Can Diaspora Bonds be an Option for Turkey? 

The current economic climate in Turkey makes the foreign currency inflow more than relevant. According to the most recent data from the Ministry of Foreign Affairs, there are 6.5 million Turkish citizens living abroad. Additionally, each year around 330 thousand people move abroad (TUIK, 2019). The increasing levels of financial hardships experienced by people can increase this number and trigger brain drain. 

The concentration of brain drain and the diaspora in European countries can benefit the issuance of Turkish diaspora bonds. Instead of focusing on multiple markets with different rules, the common EU market can be faster and relatively easier. Additionally, this concentration can be used for promotional purposes where the members of the diaspora can promote these bonds to their neighbourhoods and families. Lastly, the citizens of the Turkic Republics can demand these bonds if they feel emotionally attached to Turkey. This requires the predominance of the patriotic value of the bonds.

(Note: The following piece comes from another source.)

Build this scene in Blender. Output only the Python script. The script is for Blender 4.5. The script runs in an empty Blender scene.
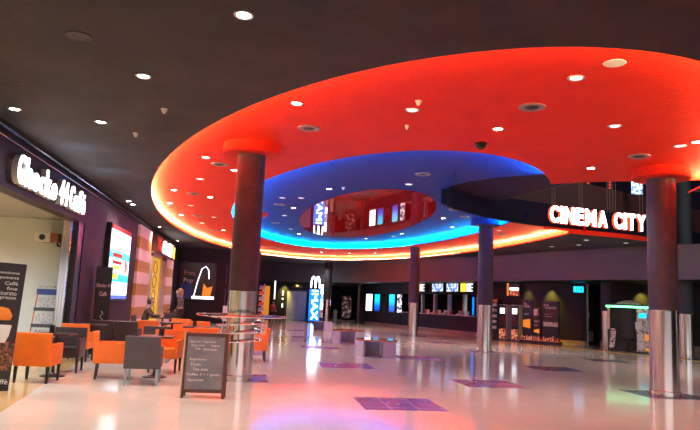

Technically, the developed banking sector, the use of technology, and previous experiences in Eurobond issuance can benefit the operational procedures of the diaspora bonds issuance. Recently, the Turkish diaspora has been offered to open up YUVAM accounts in Turkish banks where they can receive a higher interest rate than the market if they deposit foreign currency. This highlights the existing material ties between the diaspora and the government. 

Taking all these factors into account, the diaspora bonds can provide a unique opportunity for a country like Turkey which has strong emotional and material ties with its diaspora. However, the use of funds should be clearly defined and conveyed to the investors.